::: DATA BLOCK

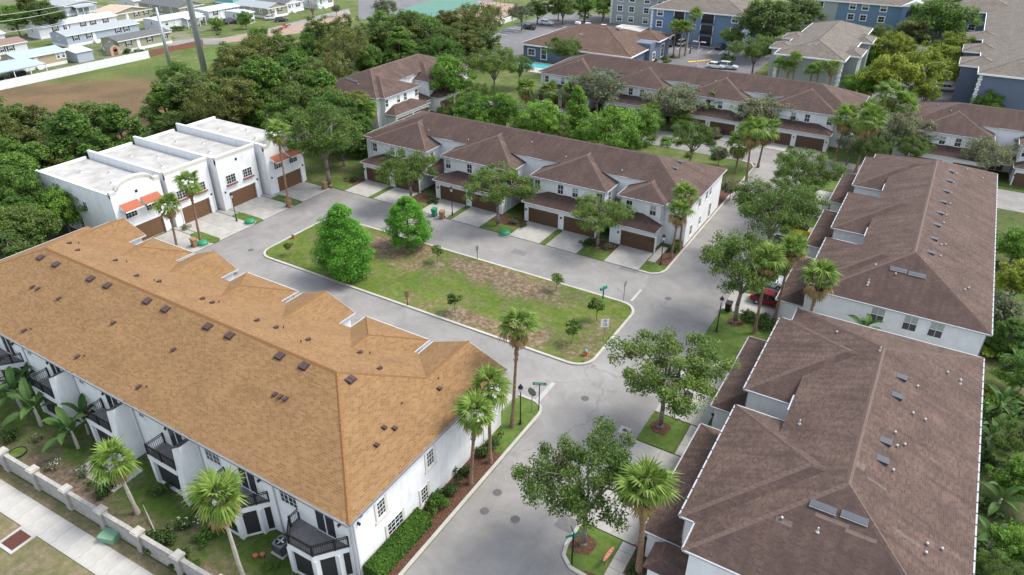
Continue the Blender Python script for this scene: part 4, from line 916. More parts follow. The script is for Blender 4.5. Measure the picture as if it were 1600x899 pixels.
def apartment(lab, x0, x1, y0, y1, mat, roofm, face, ze=9.0, p=.33, wins=(), balc=(), bumps=(), quoin=True, storeys=3):
    t = thing('apartment_block', lab, 'apartments')
    MB().box(x0, x1, y0, y1, 0, ze).build('wall', K[mat], t)
    rf, cp, fs = MB(), Caps(), MB(); hip(rf, cp, x0-.7, x1+.7, y0-.7, y1+.7, ze, p); fascia(fs, x0-.7, x1+.7, y0-.7, y1+.7, ze)
    for bi, (bx0, bx1, by0, by1) in enumerate(bumps):
        MB().box(bx0, bx1, by0, by1, 0, ze-.004).build('bay', K[mat], t)
        hip(rf, cp, bx0-.6, bx1+.6, by0-.6, by1+.6, ze+.02, p); fascia(fs, bx0-.6, bx1+.6, by0-.6, by1+.6, ze-.03)
    r_ = rf.build('roof', K[roofm], t); cp.build('ridge_cap', K[roofm], r_); fs.build('fascia', K['trim'], t)
    if quoin:
        for (qx, qy) in ((x0, y0), (x1, y0)):
            q = MB()
            for k in range(int(ze/.5)): s_ = .38 if k % 2 else .26; q.box(qx-s_, qx+s_, qy-.06, qy+s_, k*.5+.04, k*.5+.44)
            q.build('quoin', K['trim'], t)
    for (x, y, fc, st) in wins:
        for k in st: window(t, x, y, 3*k+1.0, fc, 1.7, 1.6, 2, 2, 'trim', blind=(k % 2 == 0))
    for (x, y, fc, wd) in balc:
        for k in range(storeys):
            b_ = MB().box(-wd/2, wd/2, -.12, .05, .1, 2.6).build('balcony_recess', K['screen'], t, (x, y, 3*k), fc)
            MB().box(-wd/2-.1, wd/2+.1, -.5, -.1, 0, .22).build('balcony_slab', K['blue_d'] if mat != 'pale' else K['trim'], b_); m2 = MB(); rail(m2, [(-wd/2, -.45), (wd/2, -.45)], .22, .95); m2.build('railing', K['black'], b_)
            MB().box(-wd/2-.16, -wd/2, -.3, .02, .2, 2.7).box(wd/2, wd/2+.16, -.3, .02, .2, 2.7).build('balcony_post', K['trim'], b_)
    return t
apartment('blue three-storey apartment block with balconies behind the car park', -77, -50.5, 205.5, 224, 'blue', 'grey_shingle', FY,
    wins=[(x, 205.5, FY, (0, 1, 2)) for x in (-74.6, -53)], balc=[(-68.8, 205.5, FY, 3.0), (-60.5, 205.5, FY, 3.4)])
apartment('pale green apartment block at the top edge left of the blue one', -98, -78.5, 224, 240, 'pale', 'grey_shingle', FY, wins=[(x, 224, FY, (0, 1, 2)) for x in (-95, -91, -86, -81.5)])
apartment('pale green apartment wing with taupe hip roof and palms before its end wall', -32, -19.0, 164, 204, 'pale', 'grey_shingle', FY,
    bumps=[(-20, -16.6, 170, 177), (-20, -16.6, 186, 193), (-34.6, -31, 170, 176), (-34.6, -31, 182, 188)], wins=[(-19.0, 180, FX, (1, 2))])
apartment('slate blue apartment wing with taupe roof cut by the right edge', 6.2, 34, 167, 268, 'blue_d', 'grey_shingle', FY,
    bumps=[(2.6, 9, 173, 180), (2.6, 9, 188, 195), (2.6, 9, 204, 211)], wins=[(2.6, y, BX, (1, 2)) for y in (176, 191)])
t = apartment('blue and pale apartment block with arched gable at the top right', -46, 14, 246, 262, 'blue', 'grey_shingle', FY, quoin=False, wins=[(x, 246, FY, (1, 2)) for x in (-29, -25.5, -20.5, -6, -2, 3, 8)])
MB().box(-46.02, -33.2, 245.9, 246, 0, 9).build('pale_bay', K['pale'], t)
for x in (-43.5, -38.2): window(t, x, 245.9, 6.9, FY, 1.7, 1.6, 2, 2, 'trim')
MB().box(-15.5, -9.2, 244.6, 246.1, 0, 9.1).build('gable_bay', K['blue'], t)
MB().add([(-16, 244.3, 9), (-8.7, 244.3, 9), (-12.35, 244.3, 10.8), (-16, 250, 9), (-8.7, 250, 9), (-12.35, 250, 10.8)], [(0, 1, 2), (0, 2, 5, 3), (1, 4, 5, 2)]).build('gable_roof', K['trim'], t)
n = 10; MB().add([(-14.2, 244.55, 6.2), (-10.5, 244.55, 6.2)]+[(-12.35+1.85*math.cos(math.pi*i/n), 244.55, 7.2+1.4*math.sin(math.pi*i/n)) for i in range(n+1)], [tuple(range(n+3))[::-1]]).build('arched_opening', K['screen'], t)
t = thing('garage_block', 'low blue garage block with pale flat roof behind the clubhouse', 'garage')
MB().box(-86, -77.8, 197.5, 205.5, 0, 3.2).build('wall', K['blue_d'], t); MB().box(-86.4, -77.4, 197.1, 205.9, 3.2, 3.5).build('roof', K['flat_roof'], t); garage_door(t, -82, 197.5, .05, FY, 2.6, 2.2, 'sill')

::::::

YOUR OBJECTIVE:
Quote the material in full and exactly; do not carry over its pictures.

RESPONSE BELOW:
Continue the Blender Python script for this scene: part 4, from line 916. More parts follow. The script is for Blender 4.5. Measure the picture as if it were 1600x899 pixels.
def apartment(lab, x0, x1, y0, y1, mat, roofm, face, ze=9.0, p=.33, wins=(), balc=(), bumps=(), quoin=True, storeys=3):
    t = thing('apartment_block', lab, 'apartments')
    MB().box(x0, x1, y0, y1, 0, ze).build('wall', K[mat], t)
    rf, cp, fs = MB(), Caps(), MB(); hip(rf, cp, x0-.7, x1+.7, y0-.7, y1+.7, ze, p); fascia(fs, x0-.7, x1+.7, y0-.7, y1+.7, ze)
    for bi, (bx0, bx1, by0, by1) in enumerate(bumps):
        MB().box(bx0, bx1, by0, by1, 0, ze-.004).build('bay', K[mat], t)
        hip(rf, cp, bx0-.6, bx1+.6, by0-.6, by1+.6, ze+.02, p); fascia(fs, bx0-.6, bx1+.6, by0-.6, by1+.6, ze-.03)
    r_ = rf.build('roof', K[roofm], t); cp.build('ridge_cap', K[roofm], r_); fs.build('fascia', K['trim'], t)
    if quoin:
        for (qx, qy) in ((x0, y0), (x1, y0)):
            q = MB()
            for k in range(int(ze/.5)): s_ = .38 if k % 2 else .26; q.box(qx-s_, qx+s_, qy-.06, qy+s_, k*.5+.04, k*.5+.44)
            q.build('quoin', K['trim'], t)
    for (x, y, fc, st) in wins:
        for k in st: window(t, x, y, 3*k+1.0, fc, 1.7, 1.6, 2, 2, 'trim', blind=(k % 2 == 0))
    for (x, y, fc, wd) in balc:
        for k in range(storeys):
            b_ = MB().box(-wd/2, wd/2, -.12, .05, .1, 2.6).build('balcony_recess', K['screen'], t, (x, y, 3*k), fc)
            MB().box(-wd/2-.1, wd/2+.1, -.5, -.1, 0, .22).build('balcony_slab', K['blue_d'] if mat != 'pale' else K['trim'], b_); m2 = MB(); rail(m2, [(-wd/2, -.45), (wd/2, -.45)], .22, .95); m2.build('railing', K['black'], b_)
            MB().box(-wd/2-.16, -wd/2, -.3, .02, .2, 2.7).box(wd/2, wd/2+.16, -.3, .02, .2, 2.7).build('balcony_post', K['trim'], b_)
    return t
apartment('blue three-storey apartment block with balconies behind the car park', -77, -50.5, 205.5, 224, 'blue', 'grey_shingle', FY,
    wins=[(x, 205.5, FY, (0, 1, 2)) for x in (-74.6, -53)], balc=[(-68.8, 205.5, FY, 3.0), (-60.5, 205.5, FY, 3.4)])
apartment('pale green apartment block at the top edge left of the blue one', -98, -78.5, 224, 240, 'pale', 'grey_shingle', FY, wins=[(x, 224, FY, (0, 1, 2)) for x in (-95, -91, -86, -81.5)])
apartment('pale green apartment wing with taupe hip roof and palms before its end wall', -32, -19.0, 164, 204, 'pale', 'grey_shingle', FY,
    bumps=[(-20, -16.6, 170, 177), (-20, -16.6, 186, 193), (-34.6, -31, 170, 176), (-34.6, -31, 182, 188)], wins=[(-19.0, 180, FX, (1, 2))])
apartment('slate blue apartment wing with taupe roof cut by the right edge', 6.2, 34, 167, 268, 'blue_d', 'grey_shingle', FY,
    bumps=[(2.6, 9, 173, 180), (2.6, 9, 188, 195), (2.6, 9, 204, 211)], wins=[(2.6, y, BX, (1, 2)) for y in (176, 191)])
t = apartment('blue and pale apartment block with arched gable at the top right', -46, 14, 246, 262, 'blue', 'grey_shingle', FY, quoin=False, wins=[(x, 246, FY, (1, 2)) for x in (-29, -25.5, -20.5, -6, -2, 3, 8)])
MB().box(-46.02, -33.2, 245.9, 246, 0, 9).build('pale_bay', K['pale'], t)
for x in (-43.5, -38.2): window(t, x, 245.9, 6.9, FY, 1.7, 1.6, 2, 2, 'trim')
MB().box(-15.5, -9.2, 244.6, 246.1, 0, 9.1).build('gable_bay', K['blue'], t)
MB().add([(-16, 244.3, 9), (-8.7, 244.3, 9), (-12.35, 244.3, 10.8), (-16, 250, 9), (-8.7, 250, 9), (-12.35, 250, 10.8)], [(0, 1, 2), (0, 2, 5, 3), (1, 4, 5, 2)]).build('gable_roof', K['trim'], t)
n = 10; MB().add([(-14.2, 244.55, 6.2), (-10.5, 244.55, 6.2)]+[(-12.35+1.85*math.cos(math.pi*i/n), 244.55, 7.2+1.4*math.sin(math.pi*i/n)) for i in range(n+1)], [tuple(range(n+3))[::-1]]).build('arched_opening', K['screen'], t)
t = thing('garage_block', 'low blue garage block with pale flat roof behind the clubhouse', 'garage')
MB().box(-86, -77.8, 197.5, 205.5, 0, 3.2).build('wall', K['blue_d'], t); MB().box(-86.4, -77.4, 197.1, 205.9, 3.2, 3.5).build('roof', K['flat_roof'], t); garage_door(t, -82, 197.5, .05, FY, 2.6, 2.2, 'sill')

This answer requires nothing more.